CA10: Officer’s firing gun at car fleeing after traffic stop wasn’t seizure; driver’s “momentary pause is not submission”

“Oriana Lee Farrell and her five children claim that Defendant Elias Montoya, while on duty as a New Mexico state police officer, violated their Fourth Amendment rights when he fired three shots at their minivan as it drove away from officers trying to effect a traffic stop. We hold that the district court should have granted Defendant summary judgment because the shots did not halt the Farrells’ departure and, because they were fleeing, they were not seized at the time Montoya fired his weapon, even if they had a subjective intent to submit to authority.” Farrell v. Montoya, 2017 U.S. App. LEXIS 26620 (10th Cir. Dec. 27, 2017) (the video: Video Released Of Police Officer Shooting Van Filled With Kids):

The Farrells argue that they momentarily halted when Officer Montoya pointed his gun at the minivan, thereby submitting to his show of authority. We have indicated, however, that a momentary pause is not submission. Not long ago, in holding that a defendant had not been seized, we quoted with apparent approval the Second Circuit’s statement that “‘to comply with an order to stop—and thus to become seized—a suspect must do more than halt temporarily; he must submit to police authority, for there is no seizure without actual submission.’” Salazar, 609 F.3d at 1066 (quoting United States v. Baldwin, 496 F.3d 215, 218 (2d Cir. 2007) (suspect was not seized when he stopped his car in response to police sirens and lights but then drove away when officers got out of their car and approached suspect’s car on foot)) (further internal quotation marks omitted). And in any event, the dash-cam video contradicts the factual basis of the argument; there was no pause in the minivan’s departure. We therefore cannot credit the Farrells’ assertion. See Scott v. Harris, 550 U.S. 372, 380, 127 S. Ct. 1769, 167 L. Ed. 2d 686 (2007) (“When opposing parties tell two different stories, one of which is blatantly contradicted by the record, so that no reasonable jury could believe it, a court should not adopt that version of the facts for purposes of ruling on a motion for summary judgment.”)

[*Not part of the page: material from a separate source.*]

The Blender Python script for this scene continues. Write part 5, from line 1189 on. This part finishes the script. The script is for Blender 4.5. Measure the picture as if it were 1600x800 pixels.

The Farrells also argue that they submitted to DeTavis when they pulled over (twice) before Montoya arrived, creating a seizure that continued at least until Montoya fired his gun. But neither this court, nor any court of which we are aware, has adopted the concept of an ongoing seizure under which once a person is seized, the seizure is deemed to continue even after the individual takes flight. And the concept is contrary to Hodari D. See 499 U.S. at 625 (“To say that an arrest is effected by the slightest application of physical force, despite the arrestee’s escape, is not to say that for Fourth Amendment purposes there is a continuing arrest during the period of fugitivity. … A seizure is a single act, and not a continuous fact.”).